D’après Martín Sannemann, actuel ministre de l’Information et de la Communication, ce train de licenciements est dû à l’expiration, le 31 août, d’un contrat passé entre TV Pública et l’Organisation des États ibéroaméricains pour l’éducation, la science et la culture (OEI), offrant les ressources nécessaires au versement des salaires. “Un faux prétexte”, selon ces derniers, qui rappellent que TV Pública avait d’abord conclu un accord avec le Programme des Nations unies pour le développement (PNUD), complété par un autre avec l’OEI pour une période de trois à quatre mois. Les mêmes précisent que l’ancienne administration avait obtenu un budget de 10 milliards de guaranis (environ 2 millions d’euros), largement suffisant pour maintenir les salariés dans leurs fonctions. Leur colère est d’autant plus vive que Martín Sannemann avait d’abord promis, lors d’une réunion tenue le 15 août dernier, qu’il n’y aurait pas de licenciements, mais seulement du retard dans le versement des mensualités.

“Beaucoup ont appris leur départ cette matinée de mardi au moment d’arriver au travail. Le gardien avait sur lui la liste des personnes à qui il devait interdire l’entrée”, a confié Jazmín Acuña, ancienne chargée de projet de TV Pública, elle-même renvoyée. “Cette liste noire est une claire persécution idéologique contre des professionnels de la communication recrutés sous le gouvernement de Fernando Lugo. Elle fait partie des actions arbitraires contre la liberté d’expression de la part du régime putschiste de Federico Franco”, a dénoncé le journaliste et réalisateur Manuel Cuenca, lui aussi licencié.

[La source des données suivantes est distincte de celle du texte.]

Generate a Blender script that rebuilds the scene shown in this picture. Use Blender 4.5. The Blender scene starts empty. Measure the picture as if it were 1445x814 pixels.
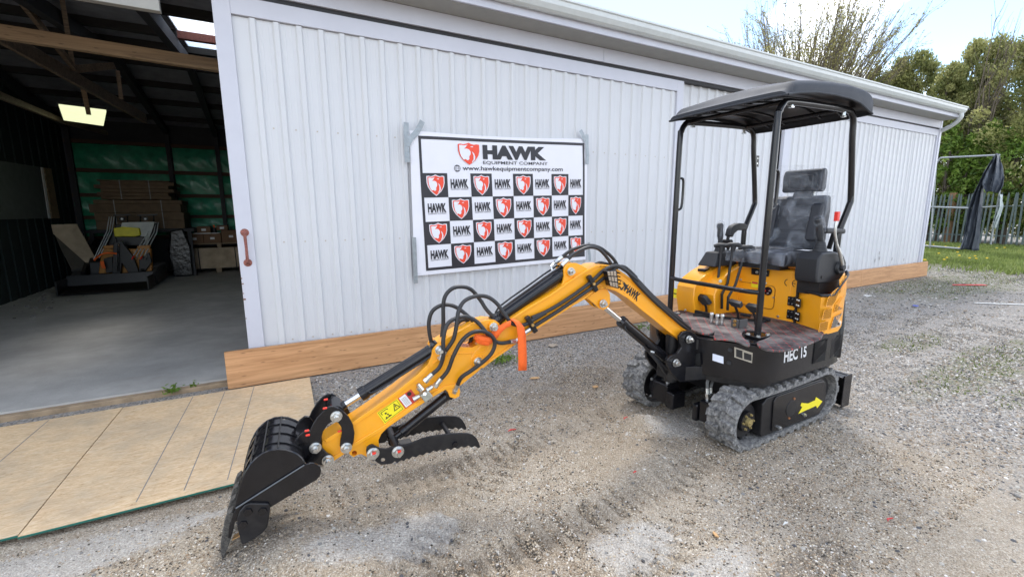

Outre Jazmín Acuña et Manuel Cuenca, les employés concernés se nomment : Diego Verón, Joaquin Serrano, Ricardo Quintana, Cristina Martinez, Patricia Armoa, Deisy Diaz Ruiz, Maricarmen Sequera, Mario Saldivar, Aleydis Franco, Hugo Isasi, Sergio Cáceres, René Pérez, Ingrid Groos, Emiliano Miranda, Héctor Ledesma, Rubén Romero, Edgar Pérez, Carlos Vera, David Mac Cruz, René Santacruz, Esteban Ortega, Sady Barrios, Germán Solís, Diego Segovia et Federico Velázquez.

Les indices d’inquiétude en matière de liberté d’information s’accumulent au Paraguay depuis le 22 juin. Le pays pâtit également de situations d’impunité persistantes, comme dans le cas de l’assassinat, le 3 mars 2011, de Merardo Alejandro Romero Chávez, directeur de programme pour la radio communautaire La Voz de Ytakyry, assassinat dont les commanditaires présumés bénéficient d’une scandaleuse mansuétude judiciaire.